一、二月

▽割合いと突つ込んだ手紙を出せる人に前田雀郎さんがあつた。私はとき〲そうした熱つぽい手紙を強いたようなかたちになつたけれど、柳界に対する私見を率直に書いてお意見をきこうとした。よくお返事をいたゞいた。ありがたいことであつた。ものごとに親切な人だなあという印象を、書いたものから、また動作から受け入れた。その雀郎さんは一月二十七日に逝くなつてしまわれた。いたましいことである。六十三歳。

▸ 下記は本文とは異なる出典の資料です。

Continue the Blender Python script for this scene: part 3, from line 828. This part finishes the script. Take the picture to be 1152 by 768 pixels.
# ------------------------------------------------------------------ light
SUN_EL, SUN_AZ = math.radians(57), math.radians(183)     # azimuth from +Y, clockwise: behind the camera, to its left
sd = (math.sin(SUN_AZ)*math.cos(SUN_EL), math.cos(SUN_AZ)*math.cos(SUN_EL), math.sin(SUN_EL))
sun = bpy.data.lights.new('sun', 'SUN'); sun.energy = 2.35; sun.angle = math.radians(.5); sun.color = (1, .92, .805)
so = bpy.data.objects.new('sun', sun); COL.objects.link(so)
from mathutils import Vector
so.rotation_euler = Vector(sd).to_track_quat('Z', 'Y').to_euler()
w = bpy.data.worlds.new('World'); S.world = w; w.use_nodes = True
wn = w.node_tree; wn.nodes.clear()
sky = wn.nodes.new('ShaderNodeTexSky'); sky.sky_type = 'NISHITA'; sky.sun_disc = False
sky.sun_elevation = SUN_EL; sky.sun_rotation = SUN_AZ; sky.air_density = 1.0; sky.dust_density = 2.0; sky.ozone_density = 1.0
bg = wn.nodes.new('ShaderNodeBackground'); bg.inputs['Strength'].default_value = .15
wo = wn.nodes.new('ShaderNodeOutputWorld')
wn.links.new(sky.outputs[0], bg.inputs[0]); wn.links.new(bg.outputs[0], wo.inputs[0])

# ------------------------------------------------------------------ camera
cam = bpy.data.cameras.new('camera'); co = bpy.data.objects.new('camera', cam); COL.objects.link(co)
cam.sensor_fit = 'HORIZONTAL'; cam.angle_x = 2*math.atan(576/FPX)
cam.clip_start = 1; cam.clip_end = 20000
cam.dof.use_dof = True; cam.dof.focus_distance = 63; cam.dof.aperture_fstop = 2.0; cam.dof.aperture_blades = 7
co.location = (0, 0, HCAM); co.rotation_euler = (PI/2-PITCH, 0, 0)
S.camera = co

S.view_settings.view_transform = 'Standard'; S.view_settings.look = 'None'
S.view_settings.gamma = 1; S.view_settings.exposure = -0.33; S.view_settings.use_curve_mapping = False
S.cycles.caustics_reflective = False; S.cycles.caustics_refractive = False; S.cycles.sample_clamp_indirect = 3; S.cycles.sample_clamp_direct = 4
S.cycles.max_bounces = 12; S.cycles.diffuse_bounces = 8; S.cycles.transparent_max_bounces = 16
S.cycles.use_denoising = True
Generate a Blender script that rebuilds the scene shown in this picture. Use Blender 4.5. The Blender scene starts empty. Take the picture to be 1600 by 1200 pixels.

▽本誌に快く寄稿していたゞいたが、どれもないがしろにしない文章で且つ内容も示唆に富むものであつた。「柳多留に於ける原句改作とその意図するもの」「川柳と小咄」「幸田露伴の川柳観」「田舎樽に於ける狂句なる文学に就て」「三笠附が前句附を源とするという説に就て」「狸料理考」等である。作家であると共に川柳史研究を志され、その渕源をたどることによつて今日の川柳のありかたを識る態度であつた。
▽また料理通でもあつた。よく本を読まれ、よく作句し、よく培つていつた。原稿は達筆と思われる書きようで、漢字には大抵フリガナをつけられた。「さびしさを知り合つてゐて他人なり」雀郎さんのこの句を私は好んで半折に揮毫してもらつた。
▽三十一年六月十七日の税のしるべ甲信大会に松本に来られた。三十三年一月、番傘五十年記念の大阪で逢つたのが最後であつた。
▽松山の前田伍健さんが二月十一日に急逝せられた。七十一歳。長い間の知り合いであつたが、やつと番傘五十年記念のとき逢えたときは嬉しかつた。それが初めで、それが終りであつた。人生のつれなさを思うことしきりである。
▽伍健さんは手馴れた筆蹟で句も絵もよくした。狐をぼかした淡彩の画賛「大吉のみくじに今日のこころもち」の色紙を愛読しているが、麻生路郎さんにお目にかけたとき、これは傑作だよとおつしやつてくれた。
▽本誌の表紙は伝統的に版画が多いが、昭和十四年一月号から六月号までは前田伍健さんの手彫りの版画を入れた。山が遠くに見え、菅笠合羽のひとを乗せた馬と馬子の図柄である。なつかしい。